Since the late 1960s, the agribusiness bosses have consciously hired immigrants, particularly from Mexico and Central America, many of them undocumented workers. Such workers who try to organize face deportation raids by Immigration and Customs Enforcement (I.C.E.). In December 2006, I.C.E. carried out one of the largest immigration raids in its history, rounding up nearly 1,300 immigrant workers in six Swift plants, five of which were organized by the UFCW.
The previous month, black and white workers at Smithfield Foods’ pork processing plant in Tar Heel, North Carolina, struck in defense of Latino fellow workers fired by the company in its war against a UFCW organizing drive. Despite I.C.E. raids, the union gained recognition at Tar Heel in 2008. This underscores the crucial need for the labor movement to champion the defense of immigrant workers and demand full citizenship rights for all who have made it to the U.S.
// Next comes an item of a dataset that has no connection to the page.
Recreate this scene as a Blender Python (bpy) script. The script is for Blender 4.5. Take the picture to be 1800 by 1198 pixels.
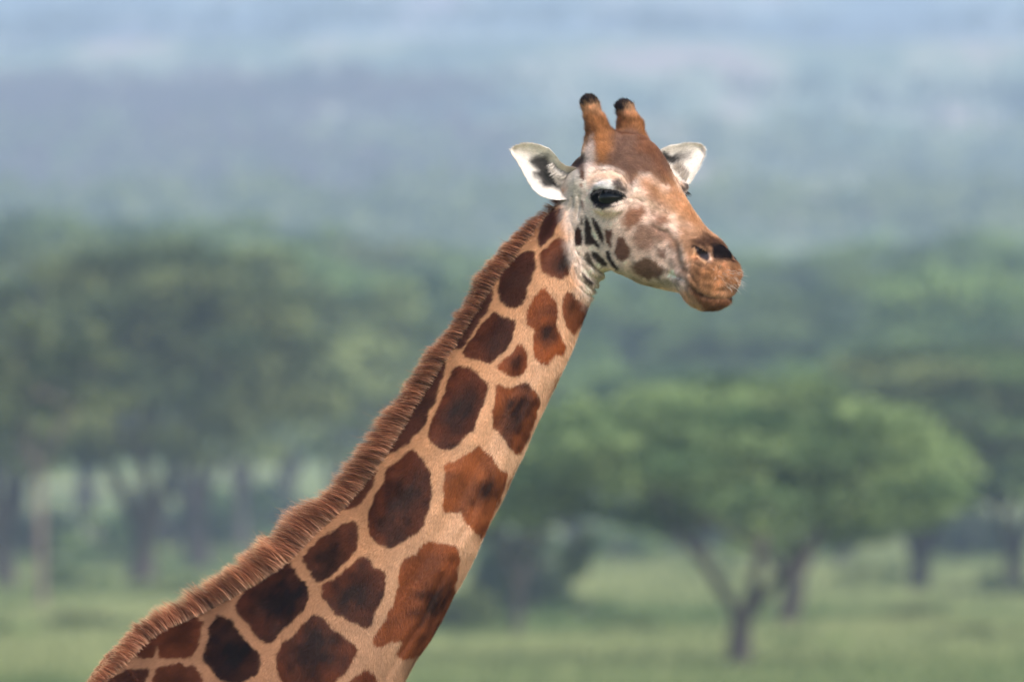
import bpy, math
import numpy as np

# ------------------------------------------------------------------ camera, light, exposure
SC = bpy.context.scene
for _o in list(bpy.data.objects):
    bpy.data.objects.remove(_o, do_unlink=True)
COL = SC.collection
PX = 720.0                                   # modelling units per metre for the giraffe
ZC = 2.8 + (1190 - 599) / PX                 # height of the picture's middle at the giraffe, metres
CAM_Y, CAM_Z = -35.0, 3.3
FRAME_W = 1800 / PX                          # metres across at the giraffe

cam_d = bpy.data.cameras.new('camera')
cam = bpy.data.objects.new('camera', cam_d)
COL.objects.link(cam)
cam.location = (0, CAM_Y, CAM_Z)
cam.rotation_euler = (math.pi / 2 + math.atan2(ZC - CAM_Z, -CAM_Y), 0, 0)
cam_d.sensor_width = 36
cam_d.lens = 36 * abs(CAM_Y) / FRAME_W
cam_d.clip_end = 20000
cam_d.dof.use_dof = True
cam_d.dof.focus_distance = 34.85
cam_d.dof.aperture_fstop = 7.6
SC.camera = cam

SUN_DIR = np.array((0.45, -0.66, 0.80)); SUN_DIR /= np.linalg.norm(SUN_DIR)
SUN_EL = math.asin(SUN_DIR[2])
SUN_AZ = math.atan2(SUN_DIR[0], SUN_DIR[1])          # clockwise from +Y
world = bpy.data.worlds.new('World')
SC.world = world
world.use_nodes = True
_nt = world.node_tree
_sky = _nt.nodes.new('ShaderNodeTexSky')
_sky.sky_type = 'NISHITA'
_sky.sun_disc = False
_sky.sun_elevation = SUN_EL
_sky.sun_rotation = SUN_AZ
_sky.dust_density = 1.2
_sky.air_density = 1.0
_bg = _nt.nodes['Background']
_bg.inputs['Strength'].default_value = 0.14
_nt.links.new(_sky.outputs[0], _bg.inputs['Color'])

sun_d = bpy.data.lights.new('sun', 'SUN')
sun_d.energy = 3.2
sun_d.angle = math.radians(22)
sun_d.color = (1.0, 0.95, 0.89)
sun = bpy.data.objects.new('sun', sun_d)
COL.objects.link(sun)
from mathutils import Vector
sun.rotation_euler = Vector(SUN_DIR).to_track_quat('Z', 'Y').to_euler()
sun.location = (5, -10, 20)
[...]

Industries like fast-food have become emblematic of the grinding poverty into which vast numbers of workers have been driven. What is desperately needed is to revitalize the labor movement as a fighting force. Above all, the class-collaborationist labor tops must be swept out and replaced by a class-struggle leadership. This is a necessary part of the fight to build a workers party committed to leading all the exploited and oppressed in sweeping away the capitalist order.